Voyez-vous bien qu’il faut, dans l’art oratoire du temps, une mesure ne pouvant être que l’application particulière d’un principe général, qu’un discours soit une partie d’un système et soit nettement situé dans ce système comme un paragraphe dans un livre ? De la sorte, tout discours est une leçon, et tout orateur un professeur qui semble, quand il monte à la tribune, poursuivre un cours qu’il a commencé, il y a quelques années, et dont il a pour premier soin, comme c’est son devoir, de rappeler le point de départ et les axiomes initiaux. Ne croyez pas que ce soit le seul Guizot, qui, après et d’après Royer-Collard, procède ainsi. Ils procèdent tous de cette sorte, Thiers, à cette époque, tout comme les autres. Même question de l’hérédité des Pairs. Thiers est plus vif, se jette plus rapidement en dehors des considérations générales ; mais il commence par elles, lui aussi ; il leur rend hommage au début ; il passe devant leur autel, un peu vite, mais il le salue :


… Il y a dans la société mille intérêts ; ils se généralisent et arrivent à être deux : le premier, c’est l’intérêt du progrès ; oui, toutes les sociétés avancent et doivent avancer ; le progrès est la plus noble des croyances des modernes… Mais tout changement, pour être avantageux, doit n’être ni trop brusque ni trop considérable ; c’est le second intérêt, celui de la stabiUté. Si on ne le consulte pas, si, sans s’assurer qu’un changement est bon et n’est pas trop complet, on l’adopte… Il faut donc ce double intérêt et de stabiUté et de progrès…


Tous suivent cette méthode. Elle est comme de règle ou elle est comme de protocole.
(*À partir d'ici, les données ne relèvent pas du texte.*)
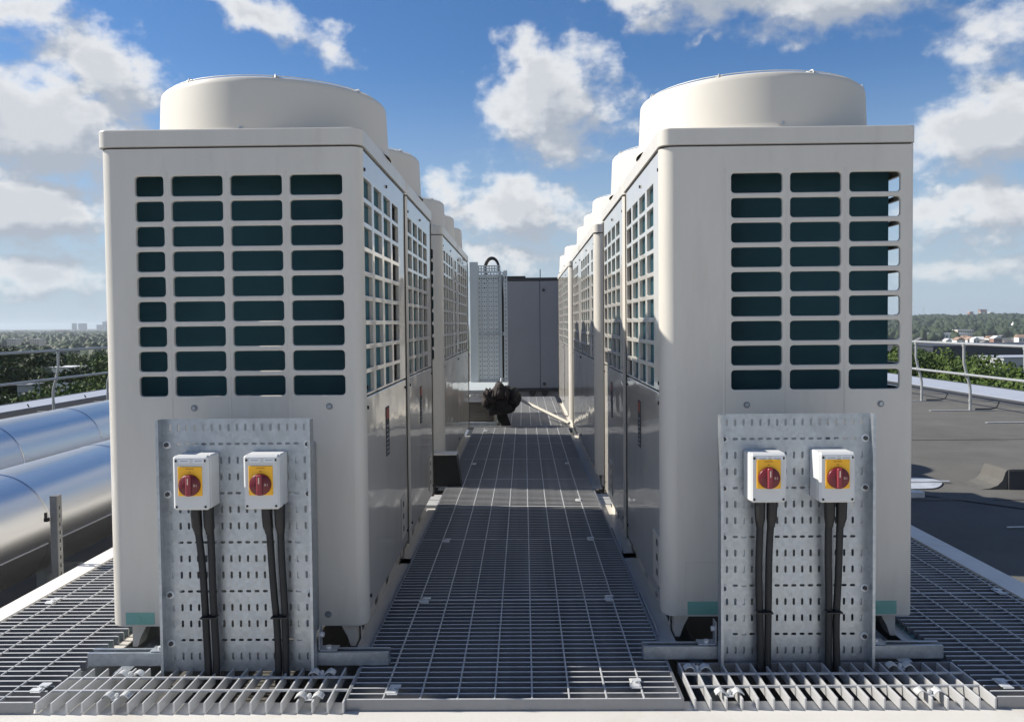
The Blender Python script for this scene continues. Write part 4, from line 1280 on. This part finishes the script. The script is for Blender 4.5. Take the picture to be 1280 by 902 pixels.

Elle a un inconvénient. C’est que les discours des différens orateurs se ressemblent trop. Ils se ressemblent au moins tous par leurs débuts. Ce n’est que vers le deuxième tiers du discours que la personnalité de l’orateur apparaît, ou même sa pensée propre, très différente souvent, comme on peut croire, de la pensée du précédent. Les exordes appartiennent tous à une littérature éminemment impersonnelle.